## [SET TASK]
Below is some material; set it all down exactly, apart from the pictures.

## begin

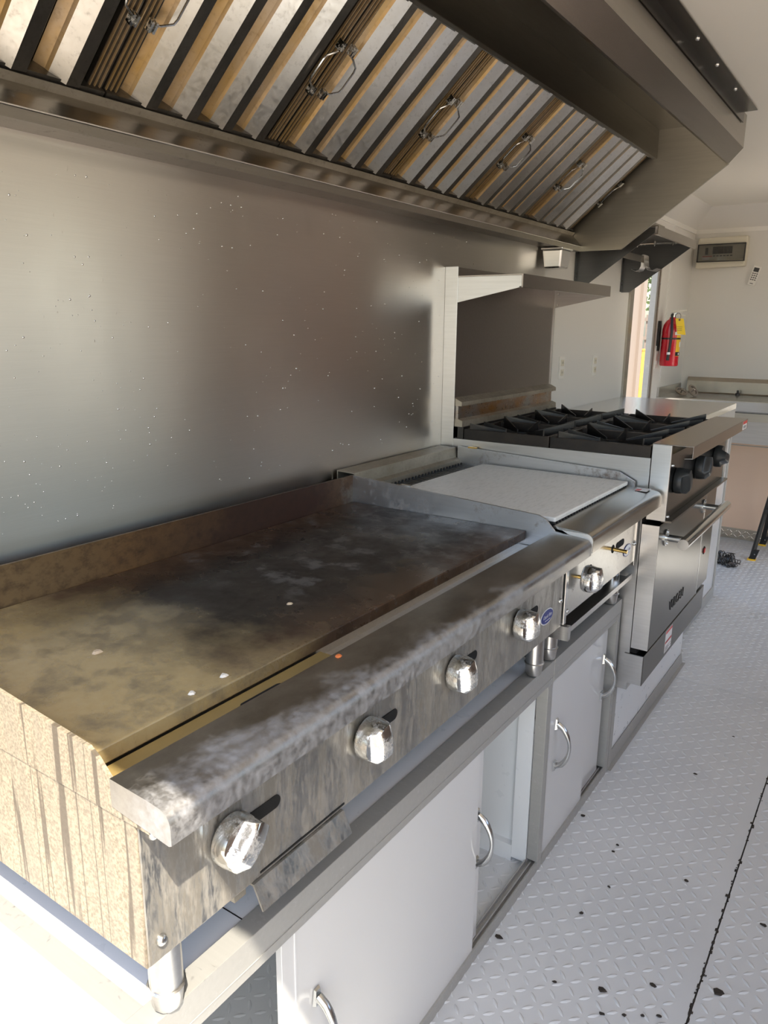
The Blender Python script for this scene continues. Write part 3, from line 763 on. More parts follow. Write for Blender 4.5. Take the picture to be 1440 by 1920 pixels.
prof = [(0.636, 0.972), (0.700, 0.968)]+[(0.718+0.018*math.sin(a), 0.948+0.018*math.cos(a)) for a in [0.15+k*0.2 for k in range(8)]]+[(0.736, 0.922), (0.732, 0.920), (0.731, 0.945), (0.70, 0.960), (0.636, 0.966)]
part('front_rail', MB().prism(prof, 1, CA+0.002, CB-0.008), M['steel_hood'], c, smooth=0.5)
part('rail_end', MB().prism([(0.66, 0.965)]+[(0.717+0.018*math.sin(a), 0.947+0.018*math.cos(a)) for a in [0.15+k*0.2 for k in range(8)]]+[(0.735, 0.922), (0.72, 0.922), (0.714, 0.94)], 1, CA-0.0005, CA+0.002), M['plastic_white'], c)
place('control_knob', KN, c, (0.688, 1.747, 0.824), (math.radians(5), 0, 0))
part('valve_stem', MB().tube([(0.668, 1.747, 0.824), (0.69, 1.747, 0.824)], 0.005, 8), M['brass'], c, smooth=1)
vs_ = part('valve_stem', MB().tube([(0.668, 2.012, 0.832), (0.712, 2.012, 0.830)], 0.0055, 8), M['brass'], c, smooth=1, label='bare brass valve stem without its knob')
part('valve_hole', MB().lathe([(0.012, 0), (0.012, 0.0012)], (0.672, 2.012, 0.832), axis=0, n=14), M['black_hole'], vs_)
place('pilot_slot', SL, c, (0.6725, 1.808, 0.824)); place('pilot_slot', SL, c, (0.6725, 2.075, 0.832))
badge(c, (0.6722, 2.150, 0.795), M['blue'], M['badge_white'], M['blue'])
for y, z in ((CA+0.030, 0.755), (CB-0.022, 0.80)): bolt(c, (0.672, y, z), 0.006)
part('drip_tray', MB().box(0.20, 0.668, CA+0.02, CB-0.01, 0.685, 0.690).box(0.664, 0.672, CA+0.02, CB-0.01, 0.685, 0.700), M['steel'], c)
part('tray_runner', MB().box(0.20, 0.690, CA+0.004, CA+0.022, 0.688, 0.724), M['steel_clean'], c)
part('splash_clip', MB().box(0.20, 0.235, CA-0.004, CA+0.010, 1.0135, 1.0185), M['zinc'], c)
part('splash_clip', MB().box(0.09, 0.12, CB-0.008, CB+0.003, 1.032, 1.037), M['brass'], c)
st = part('warning_sticker', MB().prism([(0.672, 2.175), (0.706, 2.175), (0.706, 2.222), (0.672, 2.222)], 2, 0.9705, 0.9712), M['badge_white'], c)
part('sticker_print', MB().prism([(0.672, 2.175), (0.685, 2.175), (0.685, 2.200), (0.672, 2.200)], 2, 0.9712, 0.9716), M['label_red'], st)
for y in (CA+0.045, CB-0.06):
    for x in (0.628, 0.12): leg(c, x, y, CT+0.0025, 0.738, M['steel'])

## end

## [SOLUTION TO THIS EXERCISE]
The Blender Python script for this scene continues. Write part 3, from line 763 on. More parts follow. Write for Blender 4.5. Take the picture to be 1440 by 1920 pixels.
prof = [(0.636, 0.972), (0.700, 0.968)]+[(0.718+0.018*math.sin(a), 0.948+0.018*math.cos(a)) for a in [0.15+k*0.2 for k in range(8)]]+[(0.736, 0.922), (0.732, 0.920), (0.731, 0.945), (0.70, 0.960), (0.636, 0.966)]
part('front_rail', MB().prism(prof, 1, CA+0.002, CB-0.008), M['steel_hood'], c, smooth=0.5)
part('rail_end', MB().prism([(0.66, 0.965)]+[(0.717+0.018*math.sin(a), 0.947+0.018*math.cos(a)) for a in [0.15+k*0.2 for k in range(8)]]+[(0.735, 0.922), (0.72, 0.922), (0.714, 0.94)], 1, CA-0.0005, CA+0.002), M['plastic_white'], c)
place('control_knob', KN, c, (0.688, 1.747, 0.824), (math.radians(5), 0, 0))
part('valve_stem', MB().tube([(0.668, 1.747, 0.824), (0.69, 1.747, 0.824)], 0.005, 8), M['brass'], c, smooth=1)
vs_ = part('valve_stem', MB().tube([(0.668, 2.012, 0.832), (0.712, 2.012, 0.830)], 0.0055, 8), M['brass'], c, smooth=1, label='bare brass valve stem without its knob')
part('valve_hole', MB().lathe([(0.012, 0), (0.012, 0.0012)], (0.672, 2.012, 0.832), axis=0, n=14), M['black_hole'], vs_)
place('pilot_slot', SL, c, (0.6725, 1.808, 0.824)); place('pilot_slot', SL, c, (0.6725, 2.075, 0.832))
badge(c, (0.6722, 2.150, 0.795), M['blue'], M['badge_white'], M['blue'])
for y, z in ((CA+0.030, 0.755), (CB-0.022, 0.80)): bolt(c, (0.672, y, z), 0.006)
part('drip_tray', MB().box(0.20, 0.668, CA+0.02, CB-0.01, 0.685, 0.690).box(0.664, 0.672, CA+0.02, CB-0.01, 0.685, 0.700), M['steel'], c)
part('tray_runner', MB().box(0.20, 0.690, CA+0.004, CA+0.022, 0.688, 0.724), M['steel_clean'], c)
part('splash_clip', MB().box(0.20, 0.235, CA-0.004, CA+0.010, 1.0135, 1.0185), M['zinc'], c)
part('splash_clip', MB().box(0.09, 0.12, CB-0.008, CB+0.003, 1.032, 1.037), M['brass'], c)
st = part('warning_sticker', MB().prism([(0.672, 2.175), (0.706, 2.175), (0.706, 2.222), (0.672, 2.222)], 2, 0.9705, 0.9712), M['badge_white'], c)
part('sticker_print', MB().prism([(0.672, 2.175), (0.685, 2.175), (0.685, 2.200), (0.672, 2.200)], 2, 0.9712, 0.9716), M['label_red'], st)
for y in (CA+0.045, CB-0.06):
    for x in (0.628, 0.12): leg(c, x, y, CT+0.0025, 0.738, M['steel'])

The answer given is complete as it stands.